Of course all this comes in the context of the attack on the office of Charlie Hebdo and what it all boils down to is men of faith claiming special privileges for faith. And incidentally indulging in a spot of victim blaming.

Their position can be boiled down to the following.

Faith is really terribly, terribly important.

Faith deserves a specially privileged position in the world.

Faith is so important, in fact, that if anyone questions, challenges or makes fun of faith then a violent response is not only justified, but even commendable.

The satirists at Charlie Hebdo regularly made fun of religion.

This was an attack on faith.

This is not acceptable.

Therefore it was perfectly all right to shoot them.

Of course, Pope Francis would reject any statement quite this stark, but he was, in effect, saying that the victims of the Charlie Hebdo attack were asking for trouble and that, to some degree, they deserved what happened to them.

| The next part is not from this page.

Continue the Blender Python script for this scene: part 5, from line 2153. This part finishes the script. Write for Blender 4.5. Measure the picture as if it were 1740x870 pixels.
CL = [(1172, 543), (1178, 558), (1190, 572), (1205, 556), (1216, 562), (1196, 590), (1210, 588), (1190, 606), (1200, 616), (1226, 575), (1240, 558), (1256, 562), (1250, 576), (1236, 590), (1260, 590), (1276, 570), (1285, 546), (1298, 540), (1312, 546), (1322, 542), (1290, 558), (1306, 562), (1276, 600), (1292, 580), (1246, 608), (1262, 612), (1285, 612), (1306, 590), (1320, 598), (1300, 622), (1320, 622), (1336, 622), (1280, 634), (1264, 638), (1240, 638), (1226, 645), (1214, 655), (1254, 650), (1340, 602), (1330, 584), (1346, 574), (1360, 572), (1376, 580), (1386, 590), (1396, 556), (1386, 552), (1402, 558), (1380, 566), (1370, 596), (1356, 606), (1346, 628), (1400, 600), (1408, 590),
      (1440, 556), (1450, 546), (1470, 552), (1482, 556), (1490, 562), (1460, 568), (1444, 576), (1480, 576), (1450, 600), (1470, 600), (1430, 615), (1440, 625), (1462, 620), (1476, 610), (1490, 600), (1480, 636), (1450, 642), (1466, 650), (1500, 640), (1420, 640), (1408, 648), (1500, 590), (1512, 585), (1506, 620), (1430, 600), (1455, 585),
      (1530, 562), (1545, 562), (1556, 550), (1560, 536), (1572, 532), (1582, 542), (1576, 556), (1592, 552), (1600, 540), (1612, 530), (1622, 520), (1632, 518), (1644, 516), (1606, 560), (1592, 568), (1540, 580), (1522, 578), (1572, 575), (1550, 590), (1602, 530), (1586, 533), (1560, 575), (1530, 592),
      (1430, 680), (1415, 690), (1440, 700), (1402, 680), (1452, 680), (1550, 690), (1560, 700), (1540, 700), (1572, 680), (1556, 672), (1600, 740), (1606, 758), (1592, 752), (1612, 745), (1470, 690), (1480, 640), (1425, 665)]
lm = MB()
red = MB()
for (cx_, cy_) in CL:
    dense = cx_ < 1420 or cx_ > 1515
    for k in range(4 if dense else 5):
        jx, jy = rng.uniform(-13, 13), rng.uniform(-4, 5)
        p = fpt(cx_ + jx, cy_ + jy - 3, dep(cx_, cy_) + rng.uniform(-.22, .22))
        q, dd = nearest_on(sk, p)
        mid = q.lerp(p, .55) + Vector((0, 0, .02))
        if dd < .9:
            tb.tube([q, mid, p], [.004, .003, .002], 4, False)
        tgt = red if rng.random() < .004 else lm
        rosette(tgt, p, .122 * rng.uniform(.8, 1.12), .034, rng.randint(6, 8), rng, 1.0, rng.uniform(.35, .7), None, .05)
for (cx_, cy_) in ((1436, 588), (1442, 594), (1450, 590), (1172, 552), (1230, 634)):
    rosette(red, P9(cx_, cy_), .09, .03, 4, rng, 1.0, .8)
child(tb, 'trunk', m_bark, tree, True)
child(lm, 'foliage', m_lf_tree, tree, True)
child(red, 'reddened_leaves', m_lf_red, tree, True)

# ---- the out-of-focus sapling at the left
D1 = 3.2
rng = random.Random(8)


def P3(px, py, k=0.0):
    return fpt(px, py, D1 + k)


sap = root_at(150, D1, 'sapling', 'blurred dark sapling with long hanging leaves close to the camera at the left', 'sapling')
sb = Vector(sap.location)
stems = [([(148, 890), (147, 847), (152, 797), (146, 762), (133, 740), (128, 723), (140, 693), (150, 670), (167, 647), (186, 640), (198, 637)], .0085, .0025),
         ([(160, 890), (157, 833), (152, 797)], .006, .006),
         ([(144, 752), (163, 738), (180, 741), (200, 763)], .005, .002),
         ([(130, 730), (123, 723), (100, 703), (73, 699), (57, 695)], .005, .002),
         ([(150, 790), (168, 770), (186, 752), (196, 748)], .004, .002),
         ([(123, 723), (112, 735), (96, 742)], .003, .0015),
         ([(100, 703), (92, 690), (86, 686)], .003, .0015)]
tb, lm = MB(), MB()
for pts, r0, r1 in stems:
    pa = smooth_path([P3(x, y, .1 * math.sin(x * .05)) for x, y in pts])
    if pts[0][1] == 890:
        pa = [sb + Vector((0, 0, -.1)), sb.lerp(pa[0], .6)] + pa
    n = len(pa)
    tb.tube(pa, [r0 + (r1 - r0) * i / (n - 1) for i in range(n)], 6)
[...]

One wonders how he feels about Raif Badawi, who was sentenced to 10 years in prison and 1,000 lashes for ‘insulting Islam’. Perhaps he would feel that this sentence is excessive, but it is implicit in his position on insulting faith that some degree of violence would be justified. Perhaps a punch, rather than 1,000 lashes, but the difference is one of degree, not of principle.

As for Anjem Choudary?

Well, I don’t know, and don’t care enough to find out, whether or not he has actually condoned the murder of satirists. I respect his right to say what he wants on this or any other subject, even if he does not respect mine, but I also claim the right not to pay any attention to it.

And maybe that’s the point.

I won’t punch anyone for insulting my mother, I’ll probably just ignore them. I won’t punch someone for mocking or disagreeing with my beliefs. I might argue with them, but I won’t resort to violence. I believe in freedom of expression and the price I have to pay for that belief is that I have to put up with people saying things that I disagree with or that I find offensive.

I don’t think that price is too high to pay, but it would seem that some, notably men of faith who would doubtless claim moral and spiritual superiority over an atheist like myself, either can’t, or won’t, pay that price.